■ DATASET EXCERPT ■
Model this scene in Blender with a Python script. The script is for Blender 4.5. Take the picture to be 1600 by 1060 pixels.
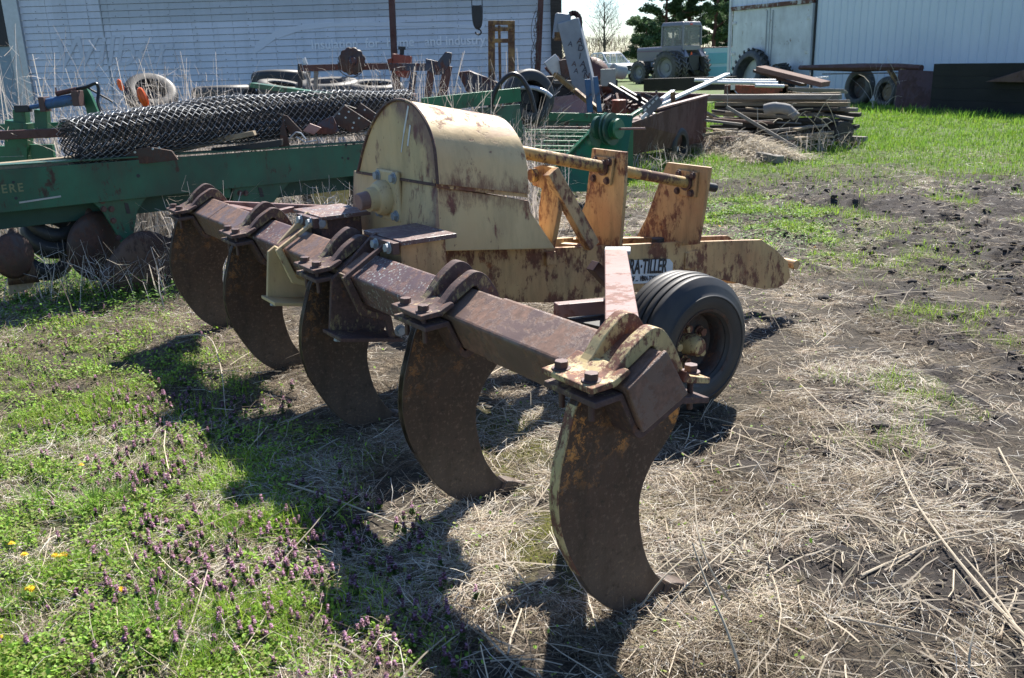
import bpy, bmesh, math, random
import numpy as np
from mathutils import Vector, Matrix
for o in list(bpy.data.objects): bpy.data.objects.remove(o, do_unlink=True)
S = bpy.context.scene
COL = S.collection
PI = math.pi
rnd = random.Random(7)
rng = np.random.default_rng(11)

# ------------------------------------------------------------------ camera
F = 1420.0; CH = 1.65
PIT = math.atan(437/1420.); ROLL = 0.03
fw = Vector((0, math.cos(PIT), -math.sin(PIT))); rt0 = Vector((1, 0, 0)); up0 = rt0.cross(fw)
cr, sr = math.cos(ROLL), math.sin(ROLL)
RT = rt0*cr - up0*sr
UP = rt0*sr + up0*cr
cam = bpy.data.cameras.new('camera'); co = bpy.data.objects.new('camera', cam); COL.objects.link(co)
m = Matrix((RT, UP, -fw)).transposed().to_4x4(); m.translation = Vector((0, 0, CH)); co.matrix_world = m
cam.sensor_width = 36; cam.lens = F/1600*36; cam.clip_start = .05; cam.clip_end = 6000
cam.dof.use_dof = True; cam.dof.focus_distance = 4.2; cam.dof.aperture_fstop = 9
S.camera = co
# ------------------------------------------------------------------ light
SUNDIR = Vector((.263, .756, .89)).normalized()        # towards the sun
el = math.asin(SUNDIR.z); az = math.atan2(SUNDIR.x, SUNDIR.y)
w = bpy.data.worlds.new("World"); S.world = w; w.use_nodes = True
nt = w.node_tree; bg = nt.nodes['Background']
sky = nt.nodes.new('ShaderNodeTexSky'); sky.sky_type = 'NISHITA'; sky.sun_disc = False
sky.sun_elevation = el; sky.sun_rotation = az
sky.air_density = 1.0; sky.dust_density = .2; sky.ozone_density = 6
nt.links.new(sky.outputs[0], bg.inputs[0]); bg.inputs[1].default_value = .078
sl = bpy.data.lights.new('sun', 'SUN'); sl.energy = 5.0; sl.angle = math.radians(.53); sl.color = (1, .94, .85)
so = bpy.data.objects.new('sun', sl); COL.objects.link(so)
so.rotation_euler = (-SUNDIR).to_track_quat('-Z', 'Y').to_euler()
S.view_settings.view_transform = 'Standard'; S.view_settings.look = 'None'
S.view_settings.exposure = 1.2; S.view_settings.gamma = 1
S.render.engine = 'CYCLES'

# ------------------------------------------------------------------ measuring helpers (pixel of the photograph -> metres)
CP = Vector((0, 0, CH))
def ray(px, py): return (fw*F + RT*(px-800) - UP*(py-530)).normalized()
def at(px, py, Y):
    d = ray(px, py); return CP + d*(Y/d.y)
def onz(px, py, z=0.):
    d = ray(px, py); return CP + d*((z-CH)/d.z)
U3 = Vector((-.55930131, .82896444, 0)); V3 = Vector((.82896444, .55930131, 0)); RO = Vector((.32, 2.45, 0))
def pln(px, py, P, n):
    d = ray(px, py); return CP + d*((P-CP).dot(n)/d.dot(n))
def lu(px, py, u0):                                     # ripper frame: x forward, y along the bar, z up
    p = pln(px, py, RO+U3*u0, U3)-RO; return Vector((p.dot(V3), u0, p.z))
def lv(px, py, v0):
    p = pln(px, py, RO+V3*v0, V3)-RO; return Vector((v0, p.dot(U3), p.z))
def lw(px, py, w0):
    p = onz(px, py, w0)-RO; return Vector((p.dot(V3), p.dot(U3), w0))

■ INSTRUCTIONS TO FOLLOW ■
Omit the pictures, then output the rest of the listing exactly.

■ TASK SOLUTION ■
Model this scene in Blender with a Python script. The script is for Blender 4.5. Take the picture to be 1600 by 1060 pixels.
import bpy, bmesh, math, random
import numpy as np
from mathutils import Vector, Matrix
for o in list(bpy.data.objects): bpy.data.objects.remove(o, do_unlink=True)
S = bpy.context.scene
COL = S.collection
PI = math.pi
rnd = random.Random(7)
rng = np.random.default_rng(11)

# ------------------------------------------------------------------ camera
F = 1420.0; CH = 1.65
PIT = math.atan(437/1420.); ROLL = 0.03
fw = Vector((0, math.cos(PIT), -math.sin(PIT))); rt0 = Vector((1, 0, 0)); up0 = rt0.cross(fw)
cr, sr = math.cos(ROLL), math.sin(ROLL)
RT = rt0*cr - up0*sr
UP = rt0*sr + up0*cr
cam = bpy.data.cameras.new('camera'); co = bpy.data.objects.new('camera', cam); COL.objects.link(co)
m = Matrix((RT, UP, -fw)).transposed().to_4x4(); m.translation = Vector((0, 0, CH)); co.matrix_world = m
cam.sensor_width = 36; cam.lens = F/1600*36; cam.clip_start = .05; cam.clip_end = 6000
cam.dof.use_dof = True; cam.dof.focus_distance = 4.2; cam.dof.aperture_fstop = 9
S.camera = co
# ------------------------------------------------------------------ light
SUNDIR = Vector((.263, .756, .89)).normalized()        # towards the sun
el = math.asin(SUNDIR.z); az = math.atan2(SUNDIR.x, SUNDIR.y)
w = bpy.data.worlds.new("World"); S.world = w; w.use_nodes = True
nt = w.node_tree; bg = nt.nodes['Background']
sky = nt.nodes.new('ShaderNodeTexSky'); sky.sky_type = 'NISHITA'; sky.sun_disc = False
sky.sun_elevation = el; sky.sun_rotation = az
sky.air_density = 1.0; sky.dust_density = .2; sky.ozone_density = 6
nt.links.new(sky.outputs[0], bg.inputs[0]); bg.inputs[1].default_value = .078
sl = bpy.data.lights.new('sun', 'SUN'); sl.energy = 5.0; sl.angle = math.radians(.53); sl.color = (1, .94, .85)
so = bpy.data.objects.new('sun', sl); COL.objects.link(so)
so.rotation_euler = (-SUNDIR).to_track_quat('-Z', 'Y').to_euler()
S.view_settings.view_transform = 'Standard'; S.view_settings.look = 'None'
S.view_settings.exposure = 1.2; S.view_settings.gamma = 1
S.render.engine = 'CYCLES'

# ------------------------------------------------------------------ measuring helpers (pixel of the photograph -> metres)
CP = Vector((0, 0, CH))
def ray(px, py): return (fw*F + RT*(px-800) - UP*(py-530)).normalized()
def at(px, py, Y):
    d = ray(px, py); return CP + d*(Y/d.y)
def onz(px, py, z=0.):
    d = ray(px, py); return CP + d*((z-CH)/d.z)
U3 = Vector((-.55930131, .82896444, 0)); V3 = Vector((.82896444, .55930131, 0)); RO = Vector((.32, 2.45, 0))
def pln(px, py, P, n):
    d = ray(px, py); return CP + d*((P-CP).dot(n)/d.dot(n))
def lu(px, py, u0):                                     # ripper frame: x forward, y along the bar, z up
    p = pln(px, py, RO+U3*u0, U3)-RO; return Vector((p.dot(V3), u0, p.z))
def lv(px, py, v0):
    p = pln(px, py, RO+V3*v0, V3)-RO; return Vector((v0, p.dot(U3), p.z))
def lw(px, py, w0):
    p = onz(px, py, w0)-RO; return Vector((p.dot(V3), p.dot(U3), w0))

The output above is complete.